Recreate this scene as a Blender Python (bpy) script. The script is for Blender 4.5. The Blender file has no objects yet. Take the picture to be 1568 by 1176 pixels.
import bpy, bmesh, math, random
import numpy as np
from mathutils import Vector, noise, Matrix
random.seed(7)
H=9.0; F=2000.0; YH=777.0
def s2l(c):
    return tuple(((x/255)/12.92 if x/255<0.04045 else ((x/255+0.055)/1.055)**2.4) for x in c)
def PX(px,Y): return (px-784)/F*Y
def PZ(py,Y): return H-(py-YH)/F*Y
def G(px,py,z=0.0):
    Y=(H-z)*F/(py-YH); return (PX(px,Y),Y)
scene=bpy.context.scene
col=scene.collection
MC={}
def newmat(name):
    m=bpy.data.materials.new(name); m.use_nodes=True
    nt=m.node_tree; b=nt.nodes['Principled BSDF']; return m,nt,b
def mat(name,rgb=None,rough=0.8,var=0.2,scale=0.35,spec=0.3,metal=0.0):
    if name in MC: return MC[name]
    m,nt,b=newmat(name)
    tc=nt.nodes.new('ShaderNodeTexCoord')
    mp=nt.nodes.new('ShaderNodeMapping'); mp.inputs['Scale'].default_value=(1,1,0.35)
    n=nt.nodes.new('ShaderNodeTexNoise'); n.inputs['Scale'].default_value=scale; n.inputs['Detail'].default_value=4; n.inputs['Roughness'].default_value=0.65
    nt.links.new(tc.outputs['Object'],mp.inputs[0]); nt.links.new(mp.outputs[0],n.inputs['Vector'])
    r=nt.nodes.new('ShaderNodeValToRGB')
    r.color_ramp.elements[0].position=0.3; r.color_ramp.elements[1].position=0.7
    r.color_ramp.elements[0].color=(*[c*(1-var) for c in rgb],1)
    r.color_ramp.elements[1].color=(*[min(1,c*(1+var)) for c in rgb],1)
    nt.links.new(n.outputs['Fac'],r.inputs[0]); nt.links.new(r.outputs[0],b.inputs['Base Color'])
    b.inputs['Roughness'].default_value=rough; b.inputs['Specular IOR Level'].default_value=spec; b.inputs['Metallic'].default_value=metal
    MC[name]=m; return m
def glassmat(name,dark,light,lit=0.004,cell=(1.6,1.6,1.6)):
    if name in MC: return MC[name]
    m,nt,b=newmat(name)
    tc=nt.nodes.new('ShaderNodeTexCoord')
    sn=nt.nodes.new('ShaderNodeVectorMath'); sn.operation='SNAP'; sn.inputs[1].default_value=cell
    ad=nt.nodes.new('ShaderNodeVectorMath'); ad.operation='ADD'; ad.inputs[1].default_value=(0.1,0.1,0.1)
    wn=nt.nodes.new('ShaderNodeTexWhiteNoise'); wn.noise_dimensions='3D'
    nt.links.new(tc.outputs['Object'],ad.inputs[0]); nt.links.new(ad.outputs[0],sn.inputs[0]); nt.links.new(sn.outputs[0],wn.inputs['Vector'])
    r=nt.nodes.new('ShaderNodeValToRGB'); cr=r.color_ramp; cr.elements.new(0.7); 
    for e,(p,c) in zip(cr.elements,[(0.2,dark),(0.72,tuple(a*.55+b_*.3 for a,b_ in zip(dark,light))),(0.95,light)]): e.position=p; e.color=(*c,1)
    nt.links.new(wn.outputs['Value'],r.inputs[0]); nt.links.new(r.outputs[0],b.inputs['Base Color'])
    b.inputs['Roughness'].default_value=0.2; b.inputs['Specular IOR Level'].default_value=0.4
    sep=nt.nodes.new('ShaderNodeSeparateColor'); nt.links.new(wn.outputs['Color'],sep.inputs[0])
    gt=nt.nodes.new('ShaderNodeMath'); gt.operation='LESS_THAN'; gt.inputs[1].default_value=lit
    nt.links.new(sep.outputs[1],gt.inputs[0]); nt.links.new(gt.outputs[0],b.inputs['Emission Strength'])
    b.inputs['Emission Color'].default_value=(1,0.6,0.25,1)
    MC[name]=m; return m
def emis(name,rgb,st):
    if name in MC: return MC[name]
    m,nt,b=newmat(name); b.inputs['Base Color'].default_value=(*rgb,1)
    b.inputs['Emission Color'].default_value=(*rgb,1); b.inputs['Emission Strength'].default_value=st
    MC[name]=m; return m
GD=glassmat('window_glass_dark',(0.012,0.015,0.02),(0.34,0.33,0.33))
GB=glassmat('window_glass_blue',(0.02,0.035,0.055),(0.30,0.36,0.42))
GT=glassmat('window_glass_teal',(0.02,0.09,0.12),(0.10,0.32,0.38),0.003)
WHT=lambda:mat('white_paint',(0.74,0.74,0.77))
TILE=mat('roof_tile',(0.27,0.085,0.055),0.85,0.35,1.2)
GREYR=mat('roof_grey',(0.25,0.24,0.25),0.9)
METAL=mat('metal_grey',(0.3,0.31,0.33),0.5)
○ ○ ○
Show each line of the data that contains the string "scene".

Recreate this scene as a Blender Python (bpy) script. The script is for Blender 4.5. The Blender file has no objects yet. Take the picture to be 1568 by 1176 pixels.
scene=bpy.context.scene
col=scene.collection